▸ Description of the task
Leave out the pictures and repeat exactly the lines between the one containing "Model this scene" and the one containing "rnd = random.Random(7)", inclusive.

** begin Given entries **

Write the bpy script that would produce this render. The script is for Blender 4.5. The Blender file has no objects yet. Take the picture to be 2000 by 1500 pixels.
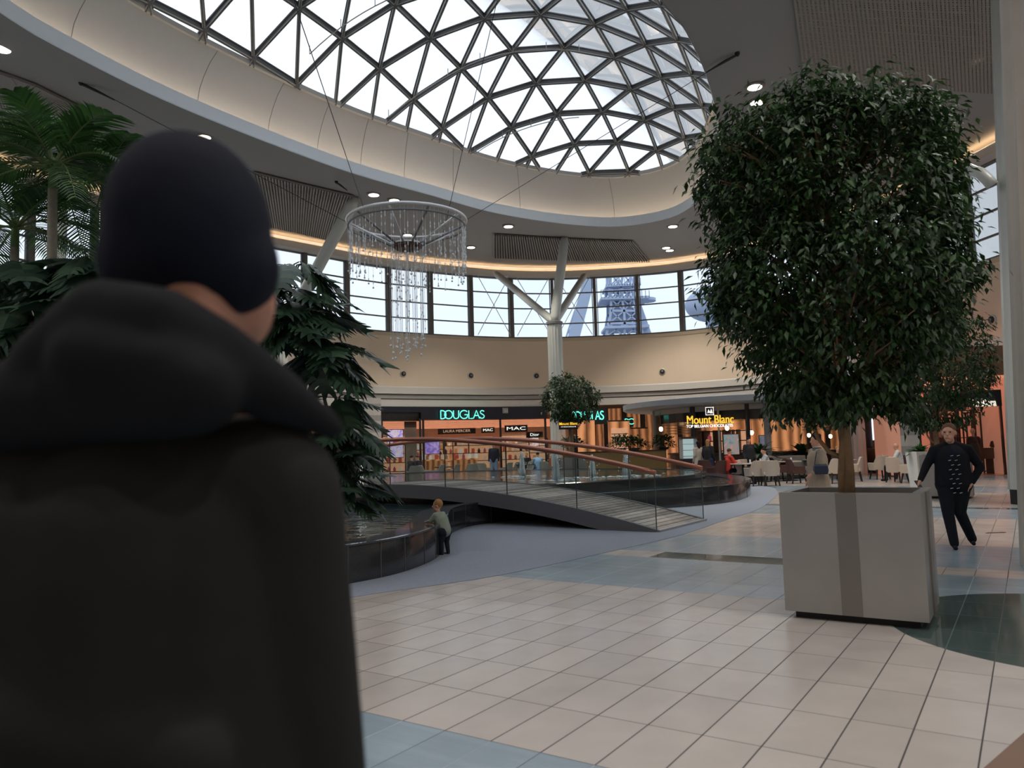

** end Given entries **
** begin Given entries **

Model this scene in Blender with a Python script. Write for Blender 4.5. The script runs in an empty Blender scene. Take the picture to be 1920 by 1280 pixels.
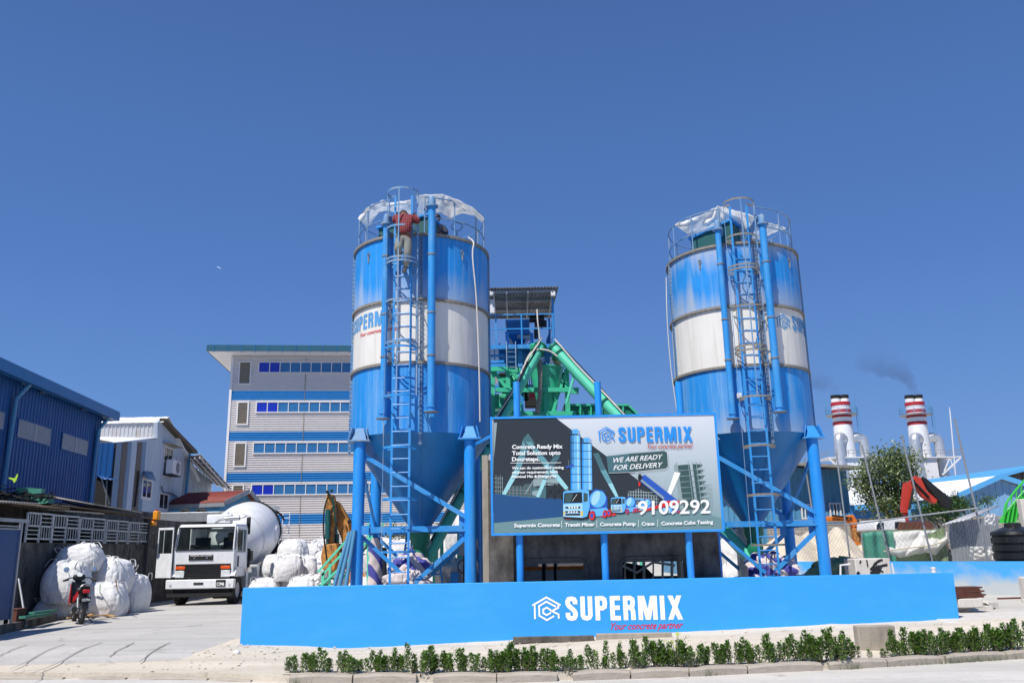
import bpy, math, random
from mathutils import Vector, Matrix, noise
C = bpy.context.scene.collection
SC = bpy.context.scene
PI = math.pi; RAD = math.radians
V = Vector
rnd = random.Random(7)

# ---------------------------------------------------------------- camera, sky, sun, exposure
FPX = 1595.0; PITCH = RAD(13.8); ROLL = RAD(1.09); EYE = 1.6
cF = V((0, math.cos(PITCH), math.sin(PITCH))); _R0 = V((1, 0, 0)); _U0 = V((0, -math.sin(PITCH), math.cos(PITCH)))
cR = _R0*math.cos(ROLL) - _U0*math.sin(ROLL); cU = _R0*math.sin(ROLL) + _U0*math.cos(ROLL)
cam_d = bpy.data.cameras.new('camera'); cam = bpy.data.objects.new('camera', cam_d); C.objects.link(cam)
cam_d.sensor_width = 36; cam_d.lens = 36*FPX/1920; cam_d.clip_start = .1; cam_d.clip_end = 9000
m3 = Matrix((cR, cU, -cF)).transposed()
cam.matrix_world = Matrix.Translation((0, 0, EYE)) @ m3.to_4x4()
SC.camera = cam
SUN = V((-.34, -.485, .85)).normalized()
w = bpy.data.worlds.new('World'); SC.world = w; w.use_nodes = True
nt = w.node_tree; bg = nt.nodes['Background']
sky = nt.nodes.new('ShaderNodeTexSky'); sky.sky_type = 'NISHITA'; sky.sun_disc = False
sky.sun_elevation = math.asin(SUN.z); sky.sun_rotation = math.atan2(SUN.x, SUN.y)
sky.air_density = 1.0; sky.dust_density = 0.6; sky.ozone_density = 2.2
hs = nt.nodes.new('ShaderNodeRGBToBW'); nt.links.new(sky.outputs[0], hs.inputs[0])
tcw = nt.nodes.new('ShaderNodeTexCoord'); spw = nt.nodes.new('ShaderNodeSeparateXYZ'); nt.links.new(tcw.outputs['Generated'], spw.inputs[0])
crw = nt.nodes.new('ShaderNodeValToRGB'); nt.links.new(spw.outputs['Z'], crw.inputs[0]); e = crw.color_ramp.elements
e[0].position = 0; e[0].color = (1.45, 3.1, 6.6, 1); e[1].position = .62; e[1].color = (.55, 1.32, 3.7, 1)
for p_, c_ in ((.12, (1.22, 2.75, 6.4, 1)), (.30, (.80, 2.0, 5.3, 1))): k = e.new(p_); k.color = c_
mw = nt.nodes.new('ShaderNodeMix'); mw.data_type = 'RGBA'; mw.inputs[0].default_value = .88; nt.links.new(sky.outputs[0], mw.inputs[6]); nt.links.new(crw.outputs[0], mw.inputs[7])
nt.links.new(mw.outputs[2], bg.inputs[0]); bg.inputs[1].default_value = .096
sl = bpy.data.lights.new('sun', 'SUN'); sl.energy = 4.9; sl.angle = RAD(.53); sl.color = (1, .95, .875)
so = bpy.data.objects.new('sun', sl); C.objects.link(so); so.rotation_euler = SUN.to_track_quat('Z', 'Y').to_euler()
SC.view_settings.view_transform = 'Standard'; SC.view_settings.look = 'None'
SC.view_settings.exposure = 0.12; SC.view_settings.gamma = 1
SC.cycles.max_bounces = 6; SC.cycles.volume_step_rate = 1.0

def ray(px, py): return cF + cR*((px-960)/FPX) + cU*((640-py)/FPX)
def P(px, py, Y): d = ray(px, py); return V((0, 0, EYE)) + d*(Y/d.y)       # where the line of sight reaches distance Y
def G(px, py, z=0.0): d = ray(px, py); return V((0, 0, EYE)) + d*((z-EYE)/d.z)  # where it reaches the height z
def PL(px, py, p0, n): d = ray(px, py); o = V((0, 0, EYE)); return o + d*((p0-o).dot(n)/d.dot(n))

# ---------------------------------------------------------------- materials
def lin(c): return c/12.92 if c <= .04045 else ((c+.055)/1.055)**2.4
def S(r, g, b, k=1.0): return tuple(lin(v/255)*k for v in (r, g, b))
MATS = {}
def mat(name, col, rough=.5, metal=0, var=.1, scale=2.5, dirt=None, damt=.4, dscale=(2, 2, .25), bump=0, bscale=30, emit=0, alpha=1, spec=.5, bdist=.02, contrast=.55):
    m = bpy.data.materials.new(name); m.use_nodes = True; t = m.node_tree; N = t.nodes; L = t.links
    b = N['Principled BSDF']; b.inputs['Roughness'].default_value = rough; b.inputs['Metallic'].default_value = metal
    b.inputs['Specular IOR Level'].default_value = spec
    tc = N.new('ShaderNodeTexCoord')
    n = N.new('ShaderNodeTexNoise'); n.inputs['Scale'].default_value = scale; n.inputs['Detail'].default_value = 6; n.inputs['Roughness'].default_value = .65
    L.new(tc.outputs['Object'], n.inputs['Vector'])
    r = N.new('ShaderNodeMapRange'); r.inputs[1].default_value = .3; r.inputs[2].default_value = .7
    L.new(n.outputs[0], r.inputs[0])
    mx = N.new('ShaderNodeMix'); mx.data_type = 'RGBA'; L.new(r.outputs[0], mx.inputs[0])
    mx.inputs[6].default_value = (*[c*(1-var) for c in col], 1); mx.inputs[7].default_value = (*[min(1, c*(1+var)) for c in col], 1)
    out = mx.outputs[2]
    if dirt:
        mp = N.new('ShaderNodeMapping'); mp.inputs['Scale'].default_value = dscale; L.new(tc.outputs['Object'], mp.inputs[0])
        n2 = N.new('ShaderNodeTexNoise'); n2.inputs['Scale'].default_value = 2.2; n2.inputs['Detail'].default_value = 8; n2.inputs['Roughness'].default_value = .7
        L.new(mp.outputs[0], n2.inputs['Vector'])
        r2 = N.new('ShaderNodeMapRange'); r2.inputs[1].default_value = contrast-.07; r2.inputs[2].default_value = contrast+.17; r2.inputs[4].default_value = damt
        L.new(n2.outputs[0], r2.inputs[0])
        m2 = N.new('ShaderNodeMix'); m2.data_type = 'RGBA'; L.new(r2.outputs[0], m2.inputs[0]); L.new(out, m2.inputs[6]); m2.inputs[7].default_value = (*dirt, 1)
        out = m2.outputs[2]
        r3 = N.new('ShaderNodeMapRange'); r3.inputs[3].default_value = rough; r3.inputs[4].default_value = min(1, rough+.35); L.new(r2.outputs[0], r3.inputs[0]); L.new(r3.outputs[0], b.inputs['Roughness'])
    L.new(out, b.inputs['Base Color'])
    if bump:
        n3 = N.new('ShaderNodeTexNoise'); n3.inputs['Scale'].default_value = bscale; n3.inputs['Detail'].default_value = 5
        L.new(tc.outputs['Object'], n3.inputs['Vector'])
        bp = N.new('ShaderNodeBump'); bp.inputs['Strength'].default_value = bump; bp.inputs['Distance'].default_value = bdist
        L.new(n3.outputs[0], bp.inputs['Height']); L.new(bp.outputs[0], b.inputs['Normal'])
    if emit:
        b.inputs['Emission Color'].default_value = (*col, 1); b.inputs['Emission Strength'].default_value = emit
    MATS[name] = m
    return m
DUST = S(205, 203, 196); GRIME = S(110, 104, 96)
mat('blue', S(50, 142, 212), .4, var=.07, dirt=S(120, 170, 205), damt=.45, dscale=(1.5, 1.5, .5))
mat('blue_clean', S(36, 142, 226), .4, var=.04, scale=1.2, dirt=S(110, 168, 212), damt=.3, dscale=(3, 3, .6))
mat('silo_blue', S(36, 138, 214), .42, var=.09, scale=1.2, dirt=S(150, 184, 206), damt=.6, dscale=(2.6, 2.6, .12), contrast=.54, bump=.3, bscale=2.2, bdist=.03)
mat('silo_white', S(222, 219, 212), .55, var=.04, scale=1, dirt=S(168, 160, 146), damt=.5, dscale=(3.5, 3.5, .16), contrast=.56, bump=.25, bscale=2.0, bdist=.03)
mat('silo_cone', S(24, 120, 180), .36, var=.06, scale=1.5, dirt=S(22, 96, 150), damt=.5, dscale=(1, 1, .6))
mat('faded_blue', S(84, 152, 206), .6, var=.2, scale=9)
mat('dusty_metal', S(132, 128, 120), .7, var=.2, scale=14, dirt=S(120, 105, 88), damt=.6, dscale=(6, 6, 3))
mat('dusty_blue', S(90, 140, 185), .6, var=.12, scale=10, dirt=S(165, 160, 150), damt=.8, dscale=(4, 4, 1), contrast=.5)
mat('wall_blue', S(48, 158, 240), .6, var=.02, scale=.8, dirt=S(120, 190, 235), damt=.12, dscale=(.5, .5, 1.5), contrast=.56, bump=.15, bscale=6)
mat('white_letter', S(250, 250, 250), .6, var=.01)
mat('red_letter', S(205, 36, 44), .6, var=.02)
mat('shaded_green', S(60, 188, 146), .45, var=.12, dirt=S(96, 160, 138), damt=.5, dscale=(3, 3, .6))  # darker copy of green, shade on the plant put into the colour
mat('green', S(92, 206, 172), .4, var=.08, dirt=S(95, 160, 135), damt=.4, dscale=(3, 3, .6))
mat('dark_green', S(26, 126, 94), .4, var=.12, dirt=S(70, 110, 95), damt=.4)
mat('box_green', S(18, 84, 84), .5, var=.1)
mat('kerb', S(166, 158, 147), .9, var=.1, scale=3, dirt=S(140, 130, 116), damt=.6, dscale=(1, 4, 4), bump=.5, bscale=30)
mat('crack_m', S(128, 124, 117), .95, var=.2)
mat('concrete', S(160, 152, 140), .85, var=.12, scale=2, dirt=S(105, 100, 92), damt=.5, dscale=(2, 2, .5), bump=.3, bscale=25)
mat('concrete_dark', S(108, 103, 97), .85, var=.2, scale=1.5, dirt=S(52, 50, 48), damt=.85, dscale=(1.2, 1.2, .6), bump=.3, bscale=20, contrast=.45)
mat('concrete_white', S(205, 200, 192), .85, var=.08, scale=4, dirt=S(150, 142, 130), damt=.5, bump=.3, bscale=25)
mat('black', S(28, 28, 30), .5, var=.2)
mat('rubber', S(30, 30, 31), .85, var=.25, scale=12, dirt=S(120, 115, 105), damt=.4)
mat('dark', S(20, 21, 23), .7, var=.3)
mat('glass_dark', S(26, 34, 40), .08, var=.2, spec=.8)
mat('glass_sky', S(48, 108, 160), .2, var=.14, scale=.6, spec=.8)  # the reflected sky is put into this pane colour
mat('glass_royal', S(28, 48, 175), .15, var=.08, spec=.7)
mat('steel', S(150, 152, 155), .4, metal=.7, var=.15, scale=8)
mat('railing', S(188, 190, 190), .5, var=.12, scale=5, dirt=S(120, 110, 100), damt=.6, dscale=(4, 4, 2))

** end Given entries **

▸ Answer
Model this scene in Blender with a Python script. Write for Blender 4.5. The script runs in an empty Blender scene. Take the picture to be 1920 by 1280 pixels.
import bpy, math, random
from mathutils import Vector, Matrix, noise
C = bpy.context.scene.collection
SC = bpy.context.scene
PI = math.pi; RAD = math.radians
V = Vector
rnd = random.Random(7)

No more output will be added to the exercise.